Technically, the Echo has two, separate 3.5-inch displays. When positioned next to one another, they create the illusion of a single, larger display. Individually, these two 3.5-inch panels look about on par with most similar-sized Android handsets. They offer good pixel density, and are bright and colorful. In side by side comparisons, the two displays look exactly the same; you can't tell them apart. I did notice that they wash out a bit when outdoors in sunlight, but many phones suffer the same thing. The Echo, however, was still readable and I didn't have trouble using it as a camera even under bright sunlight.

Signal

Signal performance is all over the map with the Echo. It never consistently held onto Sprint's network. Sitting on my desk, it would show 5 bars, then drop to 2, then go back up to 4, then dwindle down to 0. In my basement, it alternately dropped the network entirely, and then displayed full signal strength. The Echo dropped a number of calls, and several required redialing before they could go through. Data connections were also spotty. Sometimes it connected right away, other times it stalled badly. Signal performance was quite poor on a trip into Manhattan.

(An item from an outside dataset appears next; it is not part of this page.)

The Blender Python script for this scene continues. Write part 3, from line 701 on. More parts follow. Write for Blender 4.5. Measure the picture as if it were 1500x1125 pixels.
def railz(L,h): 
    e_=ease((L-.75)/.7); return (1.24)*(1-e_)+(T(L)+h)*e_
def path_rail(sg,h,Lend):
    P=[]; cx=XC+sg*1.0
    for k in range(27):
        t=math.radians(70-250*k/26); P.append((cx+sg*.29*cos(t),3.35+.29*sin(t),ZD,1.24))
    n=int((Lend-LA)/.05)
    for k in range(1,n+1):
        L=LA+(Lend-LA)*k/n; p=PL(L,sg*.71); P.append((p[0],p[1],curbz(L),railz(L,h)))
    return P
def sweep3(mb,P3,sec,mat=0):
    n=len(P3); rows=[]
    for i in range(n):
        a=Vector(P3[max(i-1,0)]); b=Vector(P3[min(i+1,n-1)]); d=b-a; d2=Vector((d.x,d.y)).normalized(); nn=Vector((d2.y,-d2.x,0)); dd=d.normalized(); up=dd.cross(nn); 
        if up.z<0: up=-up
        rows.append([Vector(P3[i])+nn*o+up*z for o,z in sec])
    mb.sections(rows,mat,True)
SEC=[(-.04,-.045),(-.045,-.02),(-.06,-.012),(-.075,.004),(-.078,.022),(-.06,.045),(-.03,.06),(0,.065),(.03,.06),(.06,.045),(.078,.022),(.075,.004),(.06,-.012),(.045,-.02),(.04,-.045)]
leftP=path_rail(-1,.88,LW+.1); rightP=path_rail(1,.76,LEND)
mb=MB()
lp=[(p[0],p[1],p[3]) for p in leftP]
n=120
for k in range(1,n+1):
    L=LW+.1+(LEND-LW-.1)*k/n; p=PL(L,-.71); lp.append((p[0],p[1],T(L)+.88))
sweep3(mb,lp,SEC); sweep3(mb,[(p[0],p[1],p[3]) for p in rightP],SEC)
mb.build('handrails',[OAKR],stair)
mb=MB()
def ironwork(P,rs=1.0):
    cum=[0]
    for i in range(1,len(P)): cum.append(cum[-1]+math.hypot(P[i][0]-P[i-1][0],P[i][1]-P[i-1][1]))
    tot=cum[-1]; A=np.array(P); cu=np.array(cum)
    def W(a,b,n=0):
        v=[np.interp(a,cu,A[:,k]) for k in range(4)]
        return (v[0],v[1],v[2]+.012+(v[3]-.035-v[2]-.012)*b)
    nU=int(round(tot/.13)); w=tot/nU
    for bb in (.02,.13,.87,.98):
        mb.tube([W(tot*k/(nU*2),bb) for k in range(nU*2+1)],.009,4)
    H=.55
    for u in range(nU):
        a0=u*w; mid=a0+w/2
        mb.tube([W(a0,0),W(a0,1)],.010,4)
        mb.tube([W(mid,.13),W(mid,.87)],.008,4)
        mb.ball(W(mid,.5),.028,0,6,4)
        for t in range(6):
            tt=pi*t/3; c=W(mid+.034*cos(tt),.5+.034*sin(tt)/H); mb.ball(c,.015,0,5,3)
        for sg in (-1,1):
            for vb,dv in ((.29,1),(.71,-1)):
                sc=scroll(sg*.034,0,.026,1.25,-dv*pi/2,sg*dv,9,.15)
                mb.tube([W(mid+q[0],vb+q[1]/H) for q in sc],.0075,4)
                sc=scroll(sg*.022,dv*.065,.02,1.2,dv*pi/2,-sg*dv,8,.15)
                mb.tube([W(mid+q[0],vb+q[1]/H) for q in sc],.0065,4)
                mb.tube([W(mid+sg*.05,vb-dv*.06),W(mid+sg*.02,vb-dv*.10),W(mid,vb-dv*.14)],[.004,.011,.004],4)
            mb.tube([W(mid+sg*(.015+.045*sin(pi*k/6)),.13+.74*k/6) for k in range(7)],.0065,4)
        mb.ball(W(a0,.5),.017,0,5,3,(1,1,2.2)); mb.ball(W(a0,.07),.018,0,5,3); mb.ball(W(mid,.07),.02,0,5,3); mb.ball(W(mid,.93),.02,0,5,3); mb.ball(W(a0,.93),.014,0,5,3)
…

For example, the Echo took a long time to reconnect to the network after emerging from subway tunnels.

Sound

Call quality with the Echo was spotty. Earpiece volume was plenty loud, but calls suffered from a lot of scratchy static. I had the sound drop out entirely a number of times, and the clarity was simply not good. Those with whom I spoke said that I sounded distant. Ringers, alerts and other notifications are plenty loud, though. The speakerphone offers plenty of volume, but that volume does little more than amplify the awful quality of calls. The vibrate alert is crazy strong.

Battery

The Kyocera Echo ships with a spare battery and a battery charger. That should serve as a warning right there. The included battery is only 1370mAh, which seems anemic for a device with two 3.5-inch displays. I was able to drain the Echo's battery from a full charge to 100% dead in just three hours when using both screens. If you ignore the second screen completely and stick with just one, you'll do much better. I got nearly a full day out of it (from 7AM to 9PM). Mixed used of both screens — which is what I expect will be the "normal" use case — killed off the battery in about 8 hours. That's just not good enough, but tells us why the Echo comes with an extra battery. My advice? Make sure the spare is always charged.